The Happy Haus repositioned in a different location; Image courtesy of Donovan Hill

The Happy Haus repositioned in a different location; Image courtesy of Donovan Hill

The merger was met with more resignation than outrage, partly because such mergers are not uncommon in the profession and are often fruitful cross-pollinations of talent. But also because sadly, despite the public’s embrace and industry accolades, the design ambition of Donovan Hill has allowed their merger to be reduced to a parable, a lesson in the consequence of flying too close to the sun.

But Donovan Hill weren’t colouring outside the lines of industry standards, from the beginning the firm upheld principles of respect for and collaboration with all stakeholders in the design process. The C-House was a formative project in this regard, the client was also its builder and the result led the firm to question the assumption that conflict is inevitable in the delivery of projects. They continued to operate on these principles and that inclusive process meant their enduring design ideals are robust and multi-faceted.

Donovan Hill balanced a series of contradictions, they were articulate theoretically but their designs required immersion within the messiness of modern construction. They were the flagship practice in a stable of firms marketed as embodying a modernised Queensland tradition but they consciously avoided being set into this lineage.

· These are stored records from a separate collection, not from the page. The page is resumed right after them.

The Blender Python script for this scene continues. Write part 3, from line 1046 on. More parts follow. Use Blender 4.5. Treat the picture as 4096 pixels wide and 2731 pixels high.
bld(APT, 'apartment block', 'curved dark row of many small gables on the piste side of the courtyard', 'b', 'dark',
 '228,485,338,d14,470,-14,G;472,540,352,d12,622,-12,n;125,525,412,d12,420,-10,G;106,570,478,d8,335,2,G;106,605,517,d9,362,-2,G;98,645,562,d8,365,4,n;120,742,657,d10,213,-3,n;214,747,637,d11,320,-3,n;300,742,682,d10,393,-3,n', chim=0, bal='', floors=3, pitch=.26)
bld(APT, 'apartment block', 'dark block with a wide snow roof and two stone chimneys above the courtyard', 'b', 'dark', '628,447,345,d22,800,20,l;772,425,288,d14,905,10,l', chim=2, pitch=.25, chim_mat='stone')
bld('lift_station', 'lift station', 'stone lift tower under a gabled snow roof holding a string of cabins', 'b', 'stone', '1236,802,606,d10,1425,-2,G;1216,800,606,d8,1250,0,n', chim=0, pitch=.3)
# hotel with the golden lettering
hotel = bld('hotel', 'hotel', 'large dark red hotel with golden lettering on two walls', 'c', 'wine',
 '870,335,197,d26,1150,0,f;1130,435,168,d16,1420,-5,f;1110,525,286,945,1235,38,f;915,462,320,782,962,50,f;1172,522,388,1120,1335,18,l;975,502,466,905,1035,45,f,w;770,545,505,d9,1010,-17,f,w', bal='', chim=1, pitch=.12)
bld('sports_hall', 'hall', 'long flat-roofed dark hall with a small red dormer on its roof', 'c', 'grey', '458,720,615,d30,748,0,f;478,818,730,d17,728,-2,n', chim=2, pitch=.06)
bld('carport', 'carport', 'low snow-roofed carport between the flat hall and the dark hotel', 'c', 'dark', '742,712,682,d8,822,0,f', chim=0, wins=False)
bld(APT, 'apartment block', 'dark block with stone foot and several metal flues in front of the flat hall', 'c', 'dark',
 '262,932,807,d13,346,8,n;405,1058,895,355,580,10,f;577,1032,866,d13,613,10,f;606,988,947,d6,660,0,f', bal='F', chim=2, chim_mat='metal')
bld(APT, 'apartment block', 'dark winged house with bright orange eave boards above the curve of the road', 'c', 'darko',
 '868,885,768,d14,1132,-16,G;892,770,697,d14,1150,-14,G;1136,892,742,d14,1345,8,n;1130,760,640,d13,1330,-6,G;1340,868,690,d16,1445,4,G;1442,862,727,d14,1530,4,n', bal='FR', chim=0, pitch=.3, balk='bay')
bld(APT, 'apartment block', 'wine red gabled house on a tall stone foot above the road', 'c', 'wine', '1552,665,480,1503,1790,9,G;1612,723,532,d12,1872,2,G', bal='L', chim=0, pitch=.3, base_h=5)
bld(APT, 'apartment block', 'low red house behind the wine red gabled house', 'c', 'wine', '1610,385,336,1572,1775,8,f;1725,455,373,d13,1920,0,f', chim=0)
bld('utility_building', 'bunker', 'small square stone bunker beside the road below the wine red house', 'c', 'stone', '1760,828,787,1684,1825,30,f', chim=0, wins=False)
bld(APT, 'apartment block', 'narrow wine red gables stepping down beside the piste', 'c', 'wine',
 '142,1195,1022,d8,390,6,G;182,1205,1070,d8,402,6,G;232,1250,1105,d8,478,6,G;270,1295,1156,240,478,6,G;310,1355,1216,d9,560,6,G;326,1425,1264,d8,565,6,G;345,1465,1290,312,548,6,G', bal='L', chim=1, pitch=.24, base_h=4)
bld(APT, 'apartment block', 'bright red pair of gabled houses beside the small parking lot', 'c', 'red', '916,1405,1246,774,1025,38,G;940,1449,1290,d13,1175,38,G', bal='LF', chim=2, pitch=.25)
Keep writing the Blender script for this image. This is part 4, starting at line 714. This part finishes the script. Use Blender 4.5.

Interior living space of the Happy Haus; Image courtesy of Donovan Hill

Interior living space of the Happy Haus; Image courtesy of Donovan Hill

That they practised in Brisbane primarily, makes them a Queensland practice but their work is not neatly ‘of Queensland’; belonging to a subtext whose protagonists are more internationally focused, the post-war architects such as Job and Froud and the esteemed and sadly, recently deceased architect Robin Gibson – rather than the colonial era architecture of the venerated Robin Dods or more contemporary ‘regionalists’ such as Rex Addison.

Traditionally Queensland’s architecture is defined by its treatment of timber and the firm’s work is an exemplar of contemporary timber craftsmanship but they would prefer to be remembered for the collaborative approach that facilitated this attention to craft. Donovan Hill more often exploited the qualities of concrete, grafting built form to the landscape, rather than floating timbers above it.

Donovan Hill decisively shifted the professional and the public conversation forward from the reheated dichotomy of modernism and the Queensland vernacular tradition. Their architecture does not reject its context but asserts constructive criticism, all the more potent by the glimpses of the sublime it provides in its habitation. Many former staff members of Donovan Hill have formed their own practices in Brisbane; these include Angus Munro (Marc & Co), Adrian Spence (Richards and Spence), Kim Baber (Baber Studio) and Jodie Cummins (Redcoop). These firms now form part of a generation producing quality work that is confidently of its place, both in Queensland and within the wider region.